Years ago you used to get big boosts in the numbers whenever OSM got in the news but we don’t get as much now and there are so many different areas.
And one small gripe is the “The impact of HOT editing on the growth of OSM” graph. I was so confused thinking I don’t believe HOT contributors are nearly 30-40% of all changesets as I have never seen those numbers looking at daily stats. Then I realized you didn’t start the Y axis at 0 you started about 1.3 million. Sorry just a personal bugbear of mine when looking at data visualizations it allows seems to misled me.
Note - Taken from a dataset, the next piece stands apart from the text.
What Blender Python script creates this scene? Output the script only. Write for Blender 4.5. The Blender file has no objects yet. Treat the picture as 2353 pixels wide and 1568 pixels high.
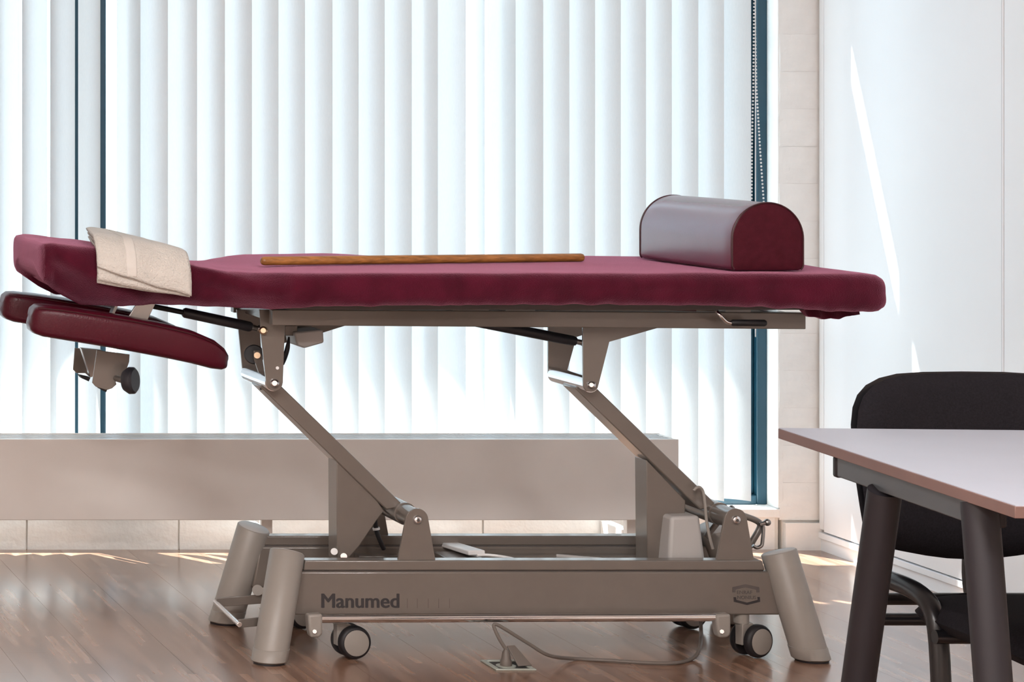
import bpy, bmesh, math, random
from mathutils import Vector, noise

# ------------------------------------------------------------------ camera, sky, sun, exposure
scene = bpy.context.scene
COL = scene.collection
F = 6000.0                      # focal length in pixels of a 2353 x 1568 frame
PX0, PY0, EYE = -1000.0, 220.0, 1.305   # principal point and eye height (view camera with shifted lens)

cam_d = bpy.data.cameras.new('camera')
cam = bpy.data.objects.new('camera', cam_d)
COL.objects.link(cam)
cam.location = (0, 0, EYE)
cam.rotation_euler = (math.radians(90), 0, 0)
cam_d.sensor_fit = 'HORIZONTAL'
cam_d.sensor_width = 36.0
cam_d.lens = F / 2353 * 36.0
cam_d.shift_x = (1176.5 - PX0) / 2353
cam_d.shift_y = -(784.0 - PY0) / 2353
cam_d.clip_end = 300
scene.camera = cam

world = bpy.data.worlds.new('sky')
scene.world = world
world.use_nodes = True
bg = world.node_tree.nodes['Background']
bg.inputs['Color'].default_value = (0.66, 0.84, 1.0, 1)
bg.inputs['Strength'].default_value = 4.2

sun_d = bpy.data.lights.new('sun', 'SUN')
sun_d.energy = 33.0
sun_d.angle = math.radians(0.5)
sun_d.color = (1.0, 0.97, 0.92)
sun = bpy.data.objects.new('sun', sun_d)
COL.objects.link(sun)
SUN = Vector((0.62, -1.0, -2.4))
sun.rotation_euler = SUN.to_track_quat('-Z', 'Y').to_euler()
sun.location = (0, 12, 8)

vs = scene.view_settings
scene.display_settings.display_device = 'sRGB'
vs.view_transform = 'Standard'
vs.look = 'None'
vs.exposure = 0.0
vs.gamma = 1.0
vs.use_curve_mapping = False
try:
    scene.cycles.use_denoising = True
    scene.cycles.max_bounces = 8
    scene.cycles.diffuse_bounces = 5
    scene.cycles.adaptive_threshold = 0.02
    scene.cycles.transparent_max_bounces = 16
    scene.cycles.sample_clamp_indirect = 6.0
except Exception:
    pass

FILL_POWER = 84.0               # watts of each added fill panel
FILL_COLOR = (1.0, 0.96, 0.94)

# ------------------------------------------------------------------ helpers
def X(px, d): return (px - PX0) * d / F
def Z(py, d): return EYE - (py - PY0) * d / F
def P(px, py, d): return Vector((X(px, d), d, Z(py, d)))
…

Oh you have probably seen it already and these are old but itoworld dis some great animations of OSM edits
https://vimeo.com/49003594
Hope that helps
Comment from Jennings Anderson on 22 September 2019 at 08:34
Thanks Rovastar!
You bring up some great points here, and I think you’re right, it’s a combination of maps.me and various games. Regardless, the change in mapping contribution patterns is dramatic.
Sorry to mislead with the y-axis; here’s another version of the graph that’s not time-bounded
Comment from Jez Nicholson on 30 September 2019 at 09:25
I see that ITOWorld animations have been mentioned…but, you’ve really got to include “OSM 2008: A Year of Edits” https://vimeo.com/2598878 for its historical relevance. Over the years many, many OSM talks have begun by showing it, to the point of it becoming a cliche.
Comment from Taktaal on 1 October 2019 at 20:38
Do you have any idea what event caused the large number of new editors in like May 2008, and the simultaneous quitting of editors in May 2011 and 2013?
Comment from Jennings Anderson on 1 October 2019 at 20:47
Yes, @Taktaal: So this visualization is a colorized, recreation of the visualizations in this paper by Bégin et al. with newer data.
That paper attributes the 2008 increase events to “The German journal Der Spiegel comparing OSM to Wikipedia” in May. Also, the mass dropping of users in mid 2011 is the removal of users / redaction work for those that didn’t accept the new license terms (as identified by Bégin et al.).
As for editors leaving in May 2013, I’m really not sure? Any ideas?